In an internal memo obtained by Ad Age, he said: 

The latest volte-face reflected the putative deal’s lack of strategic logic for clients and people, a clunky structure, regulatory and tax issues and escalating problems with clients and people – the latter despite continual protestations to the contrary. Recent POG client defections to WPP alone in April, included Vodafone, M&S, Comparethemarket.com, Pepsi China, Papa John’s, E*Trade and Miller Lite. 

And he also warned WPP employees to ‘stay on guard’ because both parties will be wounded and on the hunt for staff and clients. 

Forbes said ‘big is not a strategy‘ and believed the deal collapsed because “there was nothing in it for the clients”. 

The advertising industry has been dominated by a strategy of consolidation and scale for 30 years, while becoming less creative, less innovative and less effective than it used to be. The ad conglomerates and the big legacy agencies like Ogilvy or Y&R bury their heads in the sand and ignore the new realities. In the world today, where Instagram runs 200 million users with 45 employees, the rules of the game have been changed by fast moving digital realities. WPP has 175,000 employees and a market cap of $29 billion. Google has 47,000 employees and a market cap of $353 billion.

Scale is not as relevant as it once was.

Ad Age pointed out the awkward timing of John Wren’s award for ‘services to the industry’ and said there was little communication between agencies or clients about the merger being called off. 

News of the merger’s failure seemed to come as a surprise even to some of the most senior agency leaders, both at Publicis- and Omnicom-shops. One senior executive at a large agency said the news came to the shop from Twitter.

Another senior executive at smaller holding-company owned agency said that no one at his shop knew, and speculated that only executives at the holding-company level had been notified before news hit.

Senior Omnicom agency executives are convening Friday morning to discuss the fallout, according to a person familiar with the matter.

Some the holding companies’ largest clients were caught off guard by the announcement, too, with one senior executive saying there had been no communication from either Publicis or Omnicom.

So what now? The share price of both companies fluctuated on the news, but Wren said in a statement that the deal collapse won’t impact it greatly:

“I want to emphasize that while the proposed merger was time-consuming, we never took our eye off the ball in terms of what we needed to deliver for our clients, our people and our shareholders. And that has been reflected in our reported results. We’re bullish on 2014.”

Both parties released each other from all obligations, which means no termination fees are payable by either party (a $500 million termination fee would have applied if either company had walked away unilaterally). In a separate statement, Publicis said it would continue with its own previously outlined growth plan.

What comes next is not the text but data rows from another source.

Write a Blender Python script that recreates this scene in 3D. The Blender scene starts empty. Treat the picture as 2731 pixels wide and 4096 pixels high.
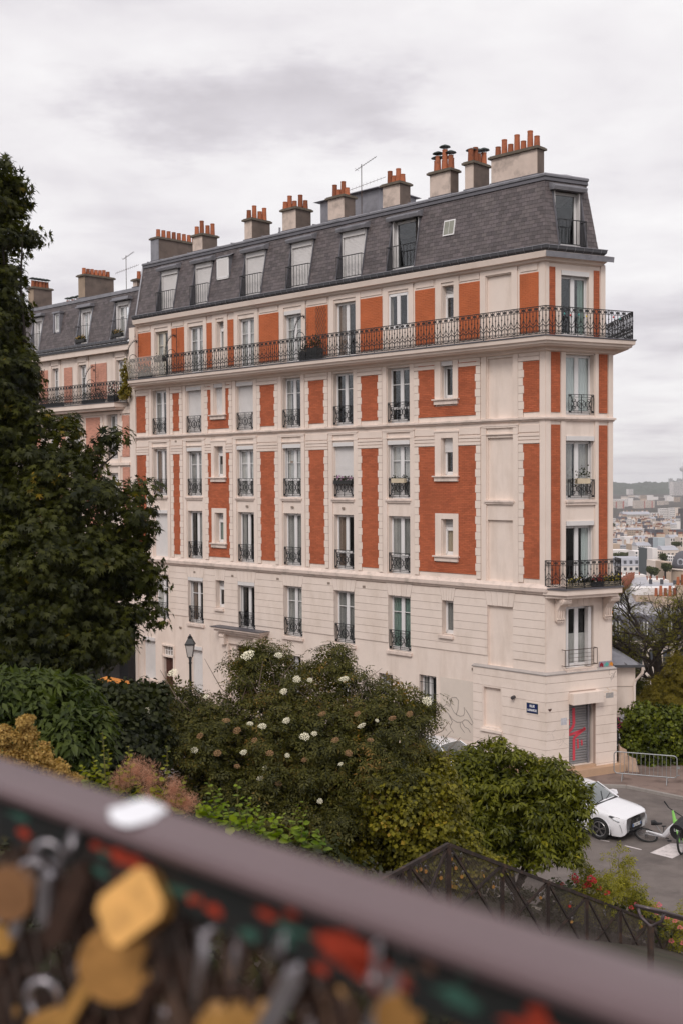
import bpy, math, random
import numpy as np
from mathutils import Vector, Matrix

SC = bpy.context.scene
RNG = np.random.default_rng(7)
random.seed(7)
rad = math.radians

# ------------------------------------------------------------------ camera
EYE = 11.4                       # the camera stands on a terrace 11.4 m above the street
PITCH, ROLL = rad(-1.7566), rad(0.34757)
_f = np.array([0, math.cos(PITCH), math.sin(PITCH)])
_u = np.array([0, -math.sin(PITCH), math.cos(PITCH)])
_x = np.array([1.0, 0, 0])
_c, _s = math.cos(ROLL), math.sin(ROLL)
CX, CU = _c*_x - _s*_u, _c*_u + _s*_x
cam = bpy.data.cameras.new('camera')
cam.sensor_fit = 'VERTICAL'; cam.sensor_height = 36; cam.sensor_width = 24
cam.lens = 40; cam.clip_start = 0.05; cam.clip_end = 20000
cam.dof.use_dof = True; cam.dof.focus_distance = 42; cam.dof.aperture_fstop = 3.6
co = bpy.data.objects.new('camera', cam)
m = Matrix.Identity(4)
for i in range(3):
    m[i][0] = CX[i]; m[i][1] = CU[i]; m[i][2] = -_f[i]
m[2][3] = EYE
co.matrix_world = m
SC.collection.objects.link(co); SC.camera = co

# ------------------------------------------------------------------ sky and light
W = bpy.data.worlds.new('World'); SC.world = W; W.use_nodes = True
nt = W.node_tree; nt.nodes.clear()
def N(t, ty, **k):
    n = t.nodes.new(ty)
    for a, b in k.items():
        if a.startswith('_'): setattr(n, a[1:], b)
        else: n.inputs[a.replace('~', ' ')].default_value = b
    return n
def L(t, a, b): t.links.new(a, b)
tc = N(nt, 'ShaderNodeTexCoord')
sep = N(nt, 'ShaderNodeSeparateXYZ'); L(nt, tc.outputs['Generated'], sep.inputs[0])
zz = N(nt, 'ShaderNodeMath', _operation='MAXIMUM'); L(nt, sep.outputs[2], zz.inputs[0]); zz.inputs[1].default_value = 0
zp = N(nt, 'ShaderNodeMath', _operation='ADD'); L(nt, zz.outputs[0], zp.inputs[0]); zp.inputs[1].default_value = 0.12
dx = N(nt, 'ShaderNodeMath', _operation='DIVIDE'); L(nt, sep.outputs[0], dx.inputs[0]); L(nt, zp.outputs[0], dx.inputs[1])
dy = N(nt, 'ShaderNodeMath', _operation='DIVIDE'); L(nt, sep.outputs[1], dy.inputs[0]); L(nt, zp.outputs[0], dy.inputs[1])
cmb = N(nt, 'ShaderNodeCombineXYZ'); L(nt, dx.outputs[0], cmb.inputs[0]); L(nt, dy.outputs[0], cmb.inputs[1])
mp = N(nt, 'ShaderNodeMapping'); L(nt, cmb.outputs[0], mp.inputs[0]); mp.inputs['Location'].default_value = (1.55, 0.35, 0)
n1_ = N(nt, 'ShaderNodeTexNoise', Scale=0.85, Detail=7, Roughness=0.5, Distortion=0.35); L(nt, mp.outputs[0], n1_.inputs['Vector'])
n2_ = N(nt, 'ShaderNodeTexNoise', Scale=2.6, Detail=6, Roughness=0.55, Distortion=0.2); L(nt, mp.outputs[0], n2_.inputs['Vector'])
mx = N(nt, 'ShaderNodeMix', _data_type='FLOAT'); mx.inputs[0].default_value = 0.42
L(nt, n1_.outputs[0], mx.inputs[2]); L(nt, n2_.outputs[0], mx.inputs[3])
# one heavier bank of cloud, its edge broken up by the noise
mp2 = N(nt, 'ShaderNodeMapping'); L(nt, cmb.outputs[0], mp2.inputs[0]); mp2.inputs['Location'].default_value = (0.38, -7.75, 0); mp2.inputs['Scale'].default_value = (2.4, 3.4, 1)
nd_ = N(nt, 'ShaderNodeTexNoise', Scale=2.6, Detail=8, Roughness=0.62); L(nt, cmb.outputs[0], nd_.inputs['Vector'])
vs_ = N(nt, 'ShaderNodeVectorMath', _operation='MULTIPLY_ADD'); L(nt, nd_.outputs['Color'], vs_.inputs[0]); vs_.inputs[1].default_value = (2.4, 2.4, 0); L(nt, mp2.outputs[0], vs_.inputs[2])
vo_ = N(nt, 'ShaderNodeVectorMath', _operation='SUBTRACT'); L(nt, vs_.outputs[0], vo_.inputs[0]); vo_.inputs[1].default_value = (1.2, 1.2, 0)
ln_ = N(nt, 'ShaderNodeVectorMath', _operation='LENGTH'); L(nt, vo_.outputs[0], ln_.inputs[0])
mr_ = N(nt, 'ShaderNodeMapRange', _interpolation_type='SMOOTHSTEP'); L(nt, ln_.outputs['Value'], mr_.inputs[0]); mr_.inputs[1].default_value = .25; mr_.inputs[2].default_value = 1.15; mr_.inputs[3].default_value = .20; mr_.inputs[4].default_value = 0
sb2 = N(nt, 'ShaderNodeMath', _operation='SUBTRACT'); L(nt, mx.outputs[0], sb2.inputs[0]); L(nt, mr_.outputs[0], sb2.inputs[1])
cr = N(nt, 'ShaderNodeValToRGB'); L(nt, sb2.outputs[0], cr.inputs[0])
e = cr.color_ramp.elements
e[0].position = 0.26; e[0].color = (0.60, 0.565, 0.60, 1)
e[1].position = 0.60; e[1].color = (0.97, 0.95, 0.955, 1)
q = cr.color_ramp.elements.new(0.39); q.color = (0.75, 0.715, 0.75, 1)
q = cr.color_ramp.elements.new(0.48); q.color = (0.87, 0.84, 0.86, 1)
sky = N(nt, 'ShaderNodeTexSky', _sky_type='NISHITA', _sun_disc=False)
SUN_EL, SUN_AZ = rad(42), rad(196)     # azimuth measured clockwise from +Y
sky.sun_elevation = SUN_EL; sky.sun_rotation = SUN_AZ
bg0 = N(nt, 'ShaderNodeBackground'); L(nt, sky.outputs[0], bg0.inputs[0]); bg0.inputs[1].default_value = 0.06
bg1 = N(nt, 'ShaderNodeBackground'); L(nt, cr.outputs[0], bg1.inputs[0]); bg1.inputs[1].default_value = 1.0
ms = N(nt, 'ShaderNodeMixShader'); ms.inputs[0].default_value = 0.94
L(nt, bg0.outputs[0], ms.inputs[1]); L(nt, bg1.outputs[0], ms.inputs[2])
wo = N(nt, 'ShaderNodeOutputWorld'); L(nt, ms.outputs[0], wo.inputs[0])
sl = bpy.data.lights.new('sun', 'SUN'); sl.energy = 1.5; sl.angle = rad(22); sl.color = (1.0, 0.94, 0.88)
so = bpy.data.objects.new('sun', sl); SC.collection.objects.link(so)
so.rotation_euler = (math.pi/2 - SUN_EL, 0, math.pi - SUN_AZ)
so.location = (0, -20, 60)
SC.view_settings.view_transform = 'Standard'; SC.view_settings.look = 'None'
SC.view_settings.exposure = 0.08; SC.view_settings.gamma = 1; SC.view_settings.use_curve_mapping = False
SC.cycles.use_denoising = True
SC.cycles.max_bounces = 6; SC.cycles.diffuse_bounces = 3; SC.cycles.glossy_bounces = 3
SC.cycles.transmission_bounces = 4; SC.cycles.transparent_max_bounces = 12; SC.cycles.volume_bounces = 0
SC.cycles.caustics_reflective = False; SC.cycles.caustics_refractive = False

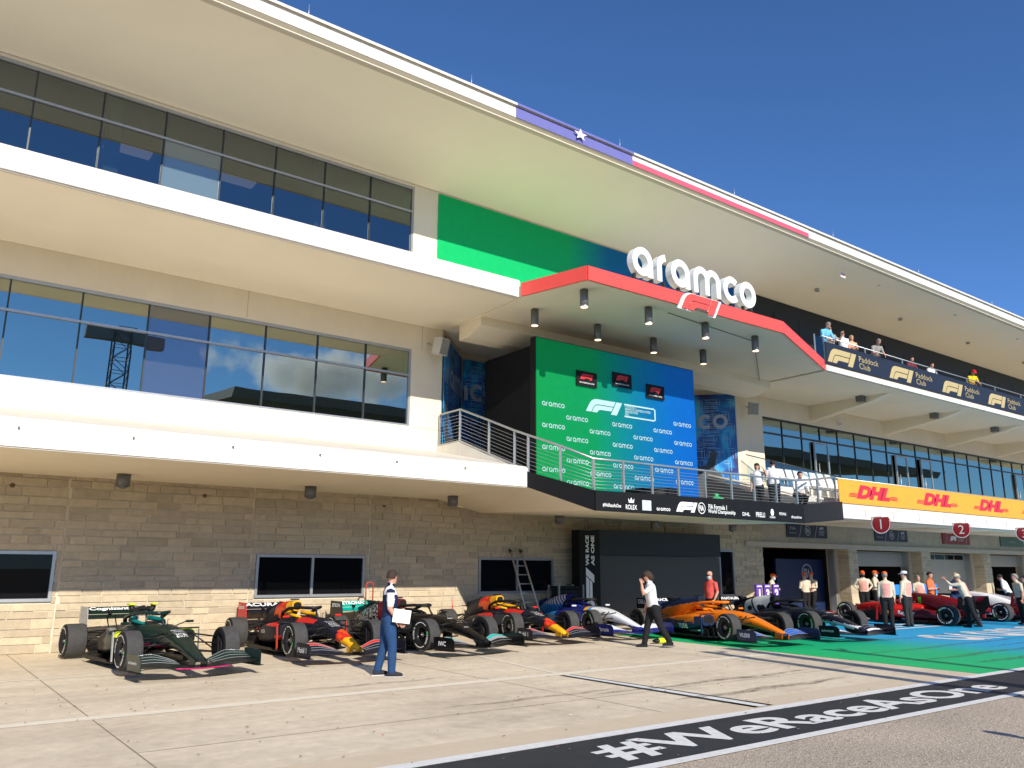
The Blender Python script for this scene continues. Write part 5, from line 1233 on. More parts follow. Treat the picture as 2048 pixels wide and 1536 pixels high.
# ---- black and teal car
bk = paint('gloss_black', (0.006, 0.006, 0.007), 0.25); tl = paint('bright_teal', (0.0, 0.42, 0.36), 0.4); dr_ = paint('dark_maroon', (0.13, 0.008, 0.014), 0.35); sv = paint('silver_stars', (0.30, 0.31, 0.32), 0.4)
race_car(dict(label='black racing car with teal wing flaps and maroon air intake', mats=[bk, tl, dr_, sv], spin=35,
    nose=lambda x, y, z: 0, cover=lambda x, y, z: 2 if x > -0.95 else (3 if mnoise.noise(Vector((x * 22, z * 22, y * 22))) > 0.05 else 0), tub=lambda x, y, z: 1 if (0.6 < x < 1.3 and abs(z - 0.42) < 0.018) else 0, pod=lambda x, y, z: 1 if (x > 0.0 and z < 0.27) else 0,
    flaps=[0, 0, 3, 1], endplate=0, rear=1, rear_ep=0, rear_text='PETRONAS', rear_w=0.8, ep_text='IWC', ep_w=0.24, mirror=0, vane=0, rep_text='EPSON',
    decals=[('nose', 'INEOS', (2.2, 0, 0.7), (0, 1, 0), (-1, 0, 0.2), 0.14, W_), ('nose', 'TeamViewer', (1.9, 0, 0.8), (0, 1, 0), (-1, 0, 0.2), 0.18, W_), ('cover', 'INEOS', (-0.68, -0.8, 0.84), RGT, (0, 0.2, 1), 0.42, W_), ('nose', '44', (1.62, 0, 0.9), (0, 1, 0), (-1, 0, 0.2), 0.14, W_)]), 10.58, 16.25, -90 + 7)
rb('navy racing car with yellow nose beside the blue and white car', 13.83, 17.2, -90 - 5, 60)
# ---- blue and white car
wb_ = paint('royal_blue', (0.012, 0.02, 0.20), 0.35); wc = paint('cyan_blue', (0.02, 0.28, 0.70), 0.4); ww = paint('pearl_white', (0.72, 0.75, 0.80), 0.3); wy = paint('amber', (0.75, 0.38, 0.03), 0.4)
def wl_cover(x, y, z):
    f = (x * 1.0 + 0.9 * z) * 7.0
    if x > -0.42: return 0
    k = f - math.floor(f)
    if z > 0.74: return 2 if k > 0.45 else 0
    return 1 if k > 0.30 else 0
race_car(dict(label='blue and white racing car with striped engine cover left of the orange car', mats=[wb_, wc, ww, wy], spin=80,
    cover=wl_cover, nose=lambda x, y, z: 2 if z > 0.235 + (2.9 - x) * 0.10 else 0, tub=lambda x, y, z: (3 if 0.72 < x < 0.86 else (1 if 0.86 <= x < 0.98 else 2)) if (z > 0.60 and x > 0.72) else 0, pod=lambda x, y, z: 1 if (x < -0.1 and z > 0.33) else 0,
    flaps=[0, 2, 2, 2], main=0, endplate=0, rear=c_carbon, rear_ep=c_carbon, rear_text='WILLIAMS', rear_w=0.8, ep_text='Acronis', ep_w=0.42, mirror=2, vane=0, rep_text='63',
    decals=[('cover', 'WILLIAMS', (-0.72, -0.8, 0.86), RGT, (0, 0.2, 1), 0.34, W_)]), 16.55, 17.2, -90 - 6)
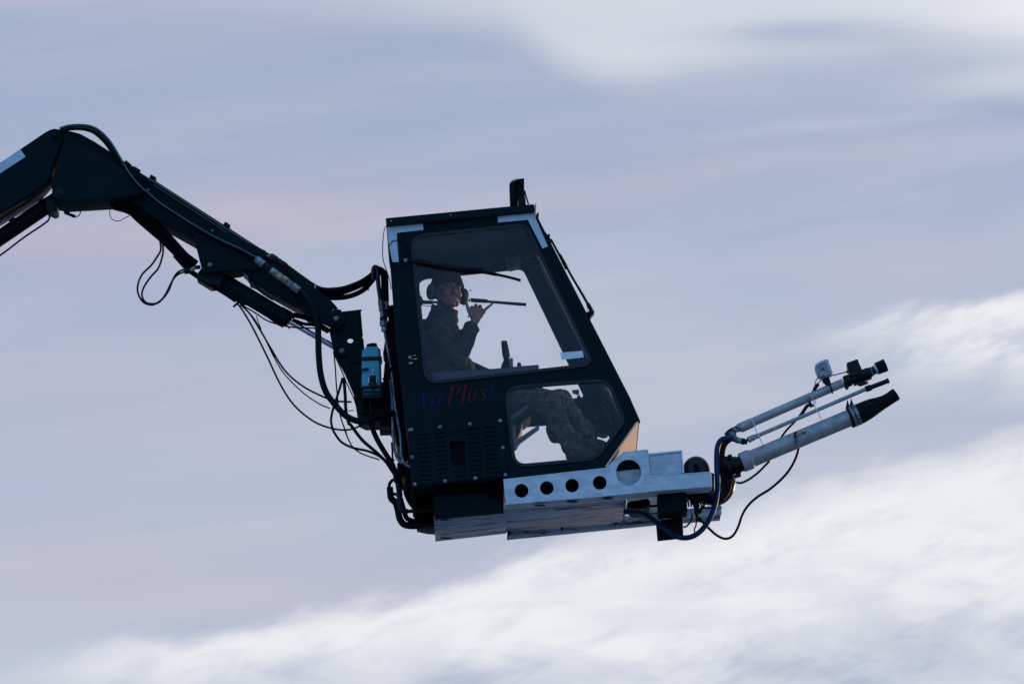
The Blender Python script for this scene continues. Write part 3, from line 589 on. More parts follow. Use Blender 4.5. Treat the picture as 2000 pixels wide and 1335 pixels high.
    for pts, r, lb in (
        (Z('C', (85, 340), (130, 400), (200, 520), (300, 720), (400, 930), (500, 1080), (640, 1195), (780, 1248), (900, 1255), (1000, 1218)), 1.9, 'lowest of the thin hoses draped below the jib, its belly hanging furthest down'),
        (Z('C', (110, 350), (180, 420), (250, 530), (320, 650), (430, 825), (560, 940), (720, 1022), (800, 1048), (915, 1055)), 1.9, 'topmost of the draped thin hoses, ending at the foot of the link plate'),
        (Z('C', (120, 360), (200, 440), (270, 560), (350, 725), (430, 855), (560, 985), (680, 1068), (760, 1102)), 1.3, 'thinnest draped hose between the topmost and the lowest ones'),
        (Z('C', (120, 355), (200, 400), (300, 465), (380, 492), (490, 515), (650, 522)), 1.5, 'thin hose running nearly level from the ram underside to the drop hose'),
        (Z('C', (225, 430), (240, 480), (260, 530)), 1.0, 'very short link of cable between two draped hoses below the ram'),
        (Z('C', (785, 690), (796, 800), (806, 950), (820, 1080), (840, 1180), (880, 1290)) + Z('D', (150, 270), (210, 400), (300, 470), (450, 522)), 1.4, 'thin hose dropping from the lower pin and bending to the hose tangle under the housing'),
        (Z('C', (850, 880), (822, 980), (785, 1090), (766, 1180), (775, 1240)) + Z('D', (60, 290), (120, 368), (220, 418), (360, 450), (480, 515), (560, 625)), 2.4, 'hose bulging furthest left in the tangle under the housing'),
        (Z('C', (858, 880), (868, 1000), (874, 1120), (895, 1210)) + Z('D', (200, 220), (300, 350), (420, 455), (520, 555), (580, 650)), 3.3, 'medium hose in the middle of the tangle under the housing'),
        (Z('D', (350, 150), (385, 240), (430, 345), (500, 465), (570, 580), (600, 720)), 5.2, 'thickest hose of the tangle running down to the rear coil'),
        (Z('D', (400, 190), (430, 245), (470, 272), (510, 280), (560, 265)), .9, 'fine wire looping under the black lug beside the steel pipes'),
        (Z('C', (890, 1120), (930, 1115)), 1.0, 'tiny cable end beside the foot of the link plate')):
        tag(MB().tube([(*p, .44) for p in pts], r, 8, 8).build('thin_hose', 'rubber'), lb, 'hose', gc)
    hose('hydraulic_hose', Z('D', (560, 10, .6), (640, 130, .6), (665, 250, .6), (668, 380, .6), (650, 480, .6), (625, 600, .6), (610, 720, .6)), 5.5, 'rubber', 'thick black hose behind the two bare pipes at the lower back of the cab')
    # coil and elbow at the lower rear
    c = circ(772.5, 950, 12.5, 14.5, 24)
    tag(MB().ringtube([U(x, y, .52) for x, y in c+c[:1]], 3.2*PX, 10).build('hose_loop', 'rubber'), 'upper black hose loop at the bottom back corner of the cab', 'hose')
    hose('hydraulic_hose', Z('D', (540, 760, .55), (550, 850, .55), (590, 895, .55), (610, 960, .55), (625, 1030, .55), (660, 1080, .55), (720, 1095, .55), (800, 1092, .55), (880, 1080, .55), (945, 1070, .55)), 6.6, 'rubber', 'thick black hose sweeping round the bottom back corner under the cab')
    hose('hydraulic_hose', Z('D', (640, 880, .6), (660, 950, .6), (690, 1030, .6), (780, 1060, .6), (900, 1055, .6)), 5, 'sleeve', 'ribbed black hose inside the thick one at the bottom back corner')
    hose('hydraulic_hose', Z('D', (690, 620, .62), (700, 700, .62), (690, 790, .62), (720, 870, .62), (760, 925, .62)), 8, 'rubber', 'short fat hose tucked against the lower back of the cab')
    t = thing('pipe_elbow', 'dull metal pipe elbow turning under the back corner of the cab', 'pipe elbow', U(782, 990, .44))
    MB().lathe(Z('D', (610, 722, .44))[0], Z('D', (622, 805, .44))[0], [(0, 4.6), (.05, 5.4), (.95, 5.4), (1, 4.8)]).build('ferrule', 'dark_paint_worn', t)
    MB().lathe(Z('D', (620, 805, .44))[0], Z('D', (632, 895, .44))[0], [(0, 5), (.05, 6.4), (.4, 6.4), (.42, 5), (.5, 5), (.52, 6.6), (.9, 6.6), (1, 5)], 8).build('nut', 'dark_paint_worn', t, 20)
    MB().tube(Z('D', (632, 890, .44), (634, 930, .44), (645, 955, .44), (665, 970, .44), (695, 972, .44)), 5.6, 12).build('bend', 'dark_paint_worn', t)
    MB().lathe(Z('D', (690, 970, .44))[0], Z('D', (925, 952, .44))[0], [(0, 4.6), (.04, 4.6), (.04, 3.6), (1, 3.6)]).build('straight_pipe', 'dark_paint_worn', t)
    tag(MB().tube(Z('D', (556, 370, .40), (562, 440, .40), (565, 510, .40), (580, 530, .40)), 2.0, 6).build('chain', 'black_steel'), 'short dark chain hanging beside the bare steel pipes', 'chain')
hoses()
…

“This merger was always one of opportunity, not necessity,” Lévy said. “The decision to discontinue the process was neither pleasant nor an easy one to make, but it was a necessary one.”

But despite this news, many are predicting more consolidation ahead, with The New York Times quoting Pivotal Research’s Brian Wieser​ saying “Publicis could make a hostile bid for Omnicom or go after another big player like the Interpublic Group. Dentsu, a large Japanese advertising firm, might also seek some kind of deal.” 

“We’ve essentially tossed the salad up in the air,” he said.